The next scene’s dialogue was largely drowned out by the car wreck scene in the adjoining space. There was a family in a living room, with a pissed-off yuppie-looking dad pacing back and forth with his briefcase talking on a cell phone. Unable to hear anything, I took the the details. I noticed this character, who finally got to the point and started bitching at his son to make something of himself, had a Dr. Phil magazine on the coffeetable, plus a Bible on top of the television. Not a good endorsement, there. The kid, of course, ran into the next room and hung himself.

The hell scenes at the end were really well done. We walked through a cell of tormented souls, then stood on the other sides of the bars. To our right, behind clear plastic panels, were more tormented souls. One had a Budweiser tallboy, and I leaned over to one of my friends and said “Cheap American beer makes you go to hell!”

The tormented souls ("It was just one joint!) came up to the bars, followed by a huge guy in a hairy, horned, masked Devil’s costume. In the fog that surrounded us, Satan reappeared behind us and lectured us on the hell that awaited us. We turned a corner, only to find him again, and more lecturing. El Elvis Rojo kept looking at him, so he was a special target.

On Beggar’s Night (as they call it around here, trying to distance it from Halloween both by name and by calander date) last week, a family came up to where my Hubby and I were passing out candy. It consisted of an older woman, a middle-aged woman and a child. None of them wore costumes.

They each took a handfull of candy from my bowl, and stuffed it into their bags without even a “Thank you”. As they stepped off the porch, the old woman handed me a Hell House flier which mentioned the various and sundry evils of Halloween.

I wanted to shout after her, “But you just took the devil’s candy, hypocrite!”

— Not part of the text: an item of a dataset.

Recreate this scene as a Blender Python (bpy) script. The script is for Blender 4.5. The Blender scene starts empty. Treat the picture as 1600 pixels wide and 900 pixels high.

I hope it gets stuck in her dentures.

Were they for them or against them?

Yea

Yea

Yea

Nay

Yea

Yeah, the Devil didn’t like me too much. I couldn’t tell if some of the people in our line were truly scared, or just felt he was crowding their personal space. Fionn will attest her attitude was to the latter, but I know better :slight_smile: The Devil called my dad pethetic, which I didn’t care for all too much. Actually, he called me “Pathetic, just like [my] father,” to whick all I could think was “I just talked to my dad on the phone two hours ago, and he’s doing fine, really. He’s working really hard, which is far from pathetic.” But I felt the Devil had a pretty busy night ahead of him, he didn’t need me informing him my father was still alive and well, so I just stared him down and tried not to laugh.
Overall, it wasn’t so bad. Actually, I was a little upset we didn’t get the scenes of demons tormenting the little girl dying of AIDS she contracted after being raped about how it all could have been avoided if she’d just accepted Jesus instead of that beer, but it was still fun. As Fionn said, the first scene with the car wreck was rather elaborate and impressive. These people apparently had something agains Buddwieser, which I don’t blame them…it’s really shit beer. Don’t know if it’s a damnable offense to drink it, just don’t bring it into my house.
They had a pretty cool elevator to Hell set up, too.
It was funny, because while we were waiting outside to go in, I made the comment about how this place looked more like a gymnasium than a church. While we were getting ready to go into the first scenario, Fionn pointed over the make shift wall to the score board. I had heard that they give you the option to pray with them after you go through the house, so I was thinking it would be funny if they had kept a tally, with those who stayed marked off under the HOME score, and those who left under the VISITOR section. Alas, we weren’t given that option, just given a silly make shift speech that wasn’t very good as THe Passion of the Christ was projected onto the ceiling.
After all this, we went back to our friend’s place and had a few drinks. Good times.

I visited the original Hell House in Cedar Hill, Texas two weekends ago. Aside from spending more time in line than for anything else in my entire life (2.45), it was pretty fun. The highlight (or lowlight) might have been the scene where a drunken father rapes his daughter, then kills her angry mother with a knife, is shot to death by his abused daughter, who subsequently becomes so distraught she slits her wrist and goes straight to hell*. My enjoyment was only diminished by not feeling comfortable laughing out loud during the performances.

Trust me, it was funnier than it sounds.

My girlfriend’s coming up to visit me this weekend and it sounds interesting…I was just wondering if anyone would be kind enough to give me directions to the one in Austin coming from San Antonio.

I assume they were against them.

Since the Hell Houses are put on for Halloween, I doubt that any will be open this weekend.